An intriguing tale of a lost but fascinating soul

by John Boland

An American expat living and working in London gets a phone call from the police in Berlin telling him that his sister, whom he hasn’t seen for years, has died there. He contacts his US-based father and after three weeks of bureaucratic delays in the German capital they find themselves in a fog-bound Munich airport waiting to accompany her coffin home.

The story, which is told from there by the expat, consists mainly of flashbacks to the recent and distant past, but he proves to be such an intriguing narrator – if not entirely likeable and sometimes disconcer-ting in his actions and confidences – that you end up wishing the novel longer if only to learn more about him by spending more time in his company.

Baxter, a 40-year-old Texan who lived for some years in Dublin before moving to Berlin, specialises in alienated and somewhat discomfiting narrators. Indeed, there was an element of self-disgust in his 2010 debut, A Preparation for Death, which was presented as a memoir and which uneasily attempted to blend explicit accounts of sexual encounters during his time in Dublin with essayistic philosophical ruminations.
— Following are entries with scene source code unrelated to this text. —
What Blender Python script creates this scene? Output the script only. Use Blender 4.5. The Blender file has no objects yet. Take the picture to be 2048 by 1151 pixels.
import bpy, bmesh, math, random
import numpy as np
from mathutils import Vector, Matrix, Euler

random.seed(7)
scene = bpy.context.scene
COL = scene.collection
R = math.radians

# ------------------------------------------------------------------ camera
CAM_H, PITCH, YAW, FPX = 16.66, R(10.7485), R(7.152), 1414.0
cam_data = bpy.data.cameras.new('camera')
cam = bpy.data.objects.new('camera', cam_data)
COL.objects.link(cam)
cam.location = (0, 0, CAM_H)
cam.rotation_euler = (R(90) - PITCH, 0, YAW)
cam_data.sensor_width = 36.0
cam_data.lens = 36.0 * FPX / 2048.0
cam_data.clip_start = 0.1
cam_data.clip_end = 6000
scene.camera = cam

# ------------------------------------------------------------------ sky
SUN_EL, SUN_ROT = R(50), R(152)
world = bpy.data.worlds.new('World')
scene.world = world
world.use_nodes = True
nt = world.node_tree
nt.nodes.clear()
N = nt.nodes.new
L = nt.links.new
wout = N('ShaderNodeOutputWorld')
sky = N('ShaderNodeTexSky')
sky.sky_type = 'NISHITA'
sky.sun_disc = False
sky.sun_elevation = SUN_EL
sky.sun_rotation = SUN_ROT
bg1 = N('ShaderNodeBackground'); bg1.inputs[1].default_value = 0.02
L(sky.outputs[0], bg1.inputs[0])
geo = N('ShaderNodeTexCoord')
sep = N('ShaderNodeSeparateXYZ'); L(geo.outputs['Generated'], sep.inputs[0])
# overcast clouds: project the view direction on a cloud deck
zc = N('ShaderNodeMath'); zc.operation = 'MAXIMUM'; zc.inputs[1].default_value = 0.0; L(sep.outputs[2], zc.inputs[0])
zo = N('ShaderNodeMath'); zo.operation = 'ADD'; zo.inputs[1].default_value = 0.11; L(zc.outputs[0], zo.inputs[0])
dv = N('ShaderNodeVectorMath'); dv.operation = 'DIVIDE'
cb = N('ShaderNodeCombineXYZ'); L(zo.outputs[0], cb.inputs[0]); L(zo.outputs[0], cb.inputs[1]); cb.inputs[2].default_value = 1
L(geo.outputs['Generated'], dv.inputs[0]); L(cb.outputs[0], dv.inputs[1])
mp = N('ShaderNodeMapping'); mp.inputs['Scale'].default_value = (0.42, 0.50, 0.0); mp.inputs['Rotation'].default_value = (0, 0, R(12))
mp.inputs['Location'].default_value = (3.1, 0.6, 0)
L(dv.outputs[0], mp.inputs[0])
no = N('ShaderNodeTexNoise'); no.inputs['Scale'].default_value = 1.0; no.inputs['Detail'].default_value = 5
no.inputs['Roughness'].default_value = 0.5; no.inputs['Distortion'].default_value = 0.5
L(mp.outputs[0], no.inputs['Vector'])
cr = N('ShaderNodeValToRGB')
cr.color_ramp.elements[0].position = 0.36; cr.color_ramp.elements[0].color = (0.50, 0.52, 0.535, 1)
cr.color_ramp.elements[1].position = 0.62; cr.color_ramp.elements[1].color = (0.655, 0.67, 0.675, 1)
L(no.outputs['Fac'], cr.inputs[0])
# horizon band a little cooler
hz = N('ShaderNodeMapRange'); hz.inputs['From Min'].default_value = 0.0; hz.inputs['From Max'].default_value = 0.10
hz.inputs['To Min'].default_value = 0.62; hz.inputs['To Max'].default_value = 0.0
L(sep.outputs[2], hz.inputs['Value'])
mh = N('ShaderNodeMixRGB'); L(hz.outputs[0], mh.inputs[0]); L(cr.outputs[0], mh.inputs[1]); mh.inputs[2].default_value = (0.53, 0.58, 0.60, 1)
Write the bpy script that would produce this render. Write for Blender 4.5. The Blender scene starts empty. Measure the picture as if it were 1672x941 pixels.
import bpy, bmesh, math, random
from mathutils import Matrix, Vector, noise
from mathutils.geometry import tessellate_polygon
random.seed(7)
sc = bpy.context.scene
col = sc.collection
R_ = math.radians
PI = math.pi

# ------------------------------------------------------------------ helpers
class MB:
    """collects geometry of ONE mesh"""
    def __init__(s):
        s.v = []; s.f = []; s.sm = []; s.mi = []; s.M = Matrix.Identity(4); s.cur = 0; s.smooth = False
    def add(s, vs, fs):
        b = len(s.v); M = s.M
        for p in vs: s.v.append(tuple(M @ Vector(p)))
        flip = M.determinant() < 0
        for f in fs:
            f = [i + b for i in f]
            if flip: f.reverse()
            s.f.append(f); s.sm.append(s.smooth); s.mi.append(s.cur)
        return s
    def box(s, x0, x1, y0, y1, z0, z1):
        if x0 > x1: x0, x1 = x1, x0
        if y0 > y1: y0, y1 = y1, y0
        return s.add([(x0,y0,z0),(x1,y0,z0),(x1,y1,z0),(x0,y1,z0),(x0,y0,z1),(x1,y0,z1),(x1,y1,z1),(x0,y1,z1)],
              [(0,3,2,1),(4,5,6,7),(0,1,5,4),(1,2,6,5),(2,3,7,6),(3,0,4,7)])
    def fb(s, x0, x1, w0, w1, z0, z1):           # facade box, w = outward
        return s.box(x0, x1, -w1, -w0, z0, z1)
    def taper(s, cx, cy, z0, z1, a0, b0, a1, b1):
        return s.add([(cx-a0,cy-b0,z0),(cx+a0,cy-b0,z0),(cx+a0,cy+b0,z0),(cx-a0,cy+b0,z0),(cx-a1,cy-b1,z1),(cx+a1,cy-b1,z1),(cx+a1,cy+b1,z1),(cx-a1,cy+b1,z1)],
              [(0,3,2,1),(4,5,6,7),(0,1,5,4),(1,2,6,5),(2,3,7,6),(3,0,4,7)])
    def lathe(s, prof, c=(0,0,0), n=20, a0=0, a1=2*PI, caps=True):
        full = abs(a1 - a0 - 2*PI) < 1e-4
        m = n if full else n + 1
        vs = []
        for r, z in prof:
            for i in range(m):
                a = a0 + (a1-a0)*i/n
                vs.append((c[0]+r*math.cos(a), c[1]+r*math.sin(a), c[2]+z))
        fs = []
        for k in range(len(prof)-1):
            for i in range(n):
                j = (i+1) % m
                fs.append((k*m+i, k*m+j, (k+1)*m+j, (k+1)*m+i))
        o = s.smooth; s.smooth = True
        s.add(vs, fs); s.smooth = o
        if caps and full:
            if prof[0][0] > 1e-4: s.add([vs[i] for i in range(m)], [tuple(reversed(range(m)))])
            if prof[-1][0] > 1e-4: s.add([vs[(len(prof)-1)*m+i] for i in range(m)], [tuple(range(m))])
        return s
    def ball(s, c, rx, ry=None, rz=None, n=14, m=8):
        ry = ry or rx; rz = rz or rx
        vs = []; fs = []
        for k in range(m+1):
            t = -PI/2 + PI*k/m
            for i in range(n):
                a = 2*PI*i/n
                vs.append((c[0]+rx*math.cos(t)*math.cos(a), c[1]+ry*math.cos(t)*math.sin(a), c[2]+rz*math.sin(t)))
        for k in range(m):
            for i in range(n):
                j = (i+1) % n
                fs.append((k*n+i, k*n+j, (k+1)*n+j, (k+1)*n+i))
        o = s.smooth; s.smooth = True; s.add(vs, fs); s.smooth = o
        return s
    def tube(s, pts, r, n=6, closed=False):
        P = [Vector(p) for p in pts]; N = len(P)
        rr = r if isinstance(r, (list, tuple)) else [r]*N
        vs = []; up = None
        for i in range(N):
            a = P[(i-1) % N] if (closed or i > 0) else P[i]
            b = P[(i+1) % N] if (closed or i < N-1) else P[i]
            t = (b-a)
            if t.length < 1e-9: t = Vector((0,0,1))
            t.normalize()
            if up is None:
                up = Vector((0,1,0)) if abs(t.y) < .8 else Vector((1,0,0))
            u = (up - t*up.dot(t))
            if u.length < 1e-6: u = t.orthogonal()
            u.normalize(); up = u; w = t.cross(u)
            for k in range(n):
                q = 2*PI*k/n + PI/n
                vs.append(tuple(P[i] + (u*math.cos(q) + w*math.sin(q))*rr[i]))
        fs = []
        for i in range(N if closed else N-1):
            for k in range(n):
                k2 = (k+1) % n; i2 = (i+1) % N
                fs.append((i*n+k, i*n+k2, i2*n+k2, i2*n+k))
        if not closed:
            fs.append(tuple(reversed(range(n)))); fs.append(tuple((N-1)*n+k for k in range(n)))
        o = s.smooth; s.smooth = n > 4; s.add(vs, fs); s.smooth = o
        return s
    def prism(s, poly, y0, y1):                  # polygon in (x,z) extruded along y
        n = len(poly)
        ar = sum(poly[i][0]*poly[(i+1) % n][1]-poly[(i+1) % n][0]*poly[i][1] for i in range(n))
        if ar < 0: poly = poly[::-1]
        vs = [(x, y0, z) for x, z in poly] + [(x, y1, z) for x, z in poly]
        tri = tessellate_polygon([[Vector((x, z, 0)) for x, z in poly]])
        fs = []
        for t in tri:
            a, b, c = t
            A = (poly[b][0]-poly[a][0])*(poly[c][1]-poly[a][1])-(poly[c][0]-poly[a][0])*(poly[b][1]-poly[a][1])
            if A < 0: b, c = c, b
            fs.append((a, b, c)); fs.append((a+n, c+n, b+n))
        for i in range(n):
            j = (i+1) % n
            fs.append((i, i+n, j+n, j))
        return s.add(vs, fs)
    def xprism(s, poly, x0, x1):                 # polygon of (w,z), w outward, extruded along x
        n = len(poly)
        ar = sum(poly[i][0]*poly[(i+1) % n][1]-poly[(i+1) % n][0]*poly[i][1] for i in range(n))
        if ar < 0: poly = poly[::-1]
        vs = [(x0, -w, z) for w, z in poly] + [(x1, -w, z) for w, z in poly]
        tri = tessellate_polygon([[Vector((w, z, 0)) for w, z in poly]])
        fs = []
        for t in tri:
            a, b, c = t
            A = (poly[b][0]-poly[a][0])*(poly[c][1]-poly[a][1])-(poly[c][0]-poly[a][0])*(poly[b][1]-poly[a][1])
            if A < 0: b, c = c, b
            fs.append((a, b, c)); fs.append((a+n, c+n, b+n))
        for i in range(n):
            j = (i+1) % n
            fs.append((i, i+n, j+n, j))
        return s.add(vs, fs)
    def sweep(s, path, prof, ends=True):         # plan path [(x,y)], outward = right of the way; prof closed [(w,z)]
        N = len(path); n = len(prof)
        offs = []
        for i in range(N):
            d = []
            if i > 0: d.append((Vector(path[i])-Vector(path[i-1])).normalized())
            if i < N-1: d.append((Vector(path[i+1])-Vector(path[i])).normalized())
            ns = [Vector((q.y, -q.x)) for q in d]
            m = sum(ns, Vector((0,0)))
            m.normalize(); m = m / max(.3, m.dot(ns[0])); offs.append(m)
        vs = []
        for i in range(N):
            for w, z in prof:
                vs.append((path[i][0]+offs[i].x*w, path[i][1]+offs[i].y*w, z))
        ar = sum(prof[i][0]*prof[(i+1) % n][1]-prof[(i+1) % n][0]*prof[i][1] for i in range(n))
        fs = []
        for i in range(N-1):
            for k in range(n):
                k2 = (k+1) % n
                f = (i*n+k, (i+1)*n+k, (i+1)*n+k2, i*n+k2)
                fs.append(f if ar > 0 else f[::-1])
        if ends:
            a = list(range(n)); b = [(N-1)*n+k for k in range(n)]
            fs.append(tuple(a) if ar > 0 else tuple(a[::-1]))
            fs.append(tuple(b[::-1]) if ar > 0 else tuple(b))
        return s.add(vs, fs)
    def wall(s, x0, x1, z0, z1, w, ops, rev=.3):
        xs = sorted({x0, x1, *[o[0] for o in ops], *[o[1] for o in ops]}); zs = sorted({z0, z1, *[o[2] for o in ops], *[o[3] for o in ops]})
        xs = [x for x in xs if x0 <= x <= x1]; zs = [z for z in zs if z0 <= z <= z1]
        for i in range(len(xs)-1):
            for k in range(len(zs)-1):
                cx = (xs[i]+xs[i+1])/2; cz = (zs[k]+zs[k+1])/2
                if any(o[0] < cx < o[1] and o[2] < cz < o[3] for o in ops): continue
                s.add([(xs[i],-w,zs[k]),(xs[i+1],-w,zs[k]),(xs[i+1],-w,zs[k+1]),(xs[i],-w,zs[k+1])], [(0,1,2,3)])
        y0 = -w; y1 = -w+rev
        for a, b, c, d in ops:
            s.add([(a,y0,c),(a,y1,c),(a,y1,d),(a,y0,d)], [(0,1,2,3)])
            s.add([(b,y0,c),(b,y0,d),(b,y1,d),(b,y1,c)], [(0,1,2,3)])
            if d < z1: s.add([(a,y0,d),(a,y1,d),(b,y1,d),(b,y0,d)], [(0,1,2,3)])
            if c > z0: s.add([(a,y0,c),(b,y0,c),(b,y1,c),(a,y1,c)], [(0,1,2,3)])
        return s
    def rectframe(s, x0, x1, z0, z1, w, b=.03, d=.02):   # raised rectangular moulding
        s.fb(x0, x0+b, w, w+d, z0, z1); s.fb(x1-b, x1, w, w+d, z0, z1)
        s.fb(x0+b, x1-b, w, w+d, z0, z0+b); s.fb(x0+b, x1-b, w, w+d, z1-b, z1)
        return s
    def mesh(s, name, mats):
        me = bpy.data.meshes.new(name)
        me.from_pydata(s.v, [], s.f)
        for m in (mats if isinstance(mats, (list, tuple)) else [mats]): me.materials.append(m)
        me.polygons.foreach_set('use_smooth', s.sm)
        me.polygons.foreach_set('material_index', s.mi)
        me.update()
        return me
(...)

And in his first novel, The Apartment (2012), which was set in an unidentified middle European city, the nameless narrator seemed at more than one remove from his surroundings. That book conveyed a haunting sense of displacement, but its simple storyline (the search for an apartment) could not quite bear the weight of its narrator’s philosophical and psychological disquisitions.

Munich Airport, though, is satisfyingly all of a piece, and from the outset you become engrossed in the narrator’s view of himself, his relationship with his elderly father and the circumstances that have brought them to this place.

Disgust is a theme here, too, especially with bodily malfunctions and indignities, as when the father helplessly soils himself in an airport toilet and his son has to clean up the mess. But it’s there also in the narrator’s disturbing cutting of his stomach in a hotel bathroom (a wound that keeps opening in the airport to the revulsion of fellow passengers), in his sexual encounter with a scarred woman and in his musings on the malnourish-ment that killed his sister.

But it’s an estranged form of disgust by someone who also feels estranged from family – the troubled sister he’s hardly seen in 20 years, the father who neglected his wife in pursuit of minor academic success – and from a marketing career in London that’s regarded by him as of no real consequence and a marriage there that ended in divorce.

He’s a lost soul who’s more at ease observing the behaviour of strangers than at dealing with the demands of intimacy, and the book presents him as inhabiting a world of other lost souls who are adrift, both geographically and emotionally, from whatever roots they once had.

You may be reminded of the similarly displaced characters who haunt the fiction of WG Sebald – though Baxter’s narrator is a more accommodating, indeed diverting, companion than you’ll encounter in that writer’s austere work.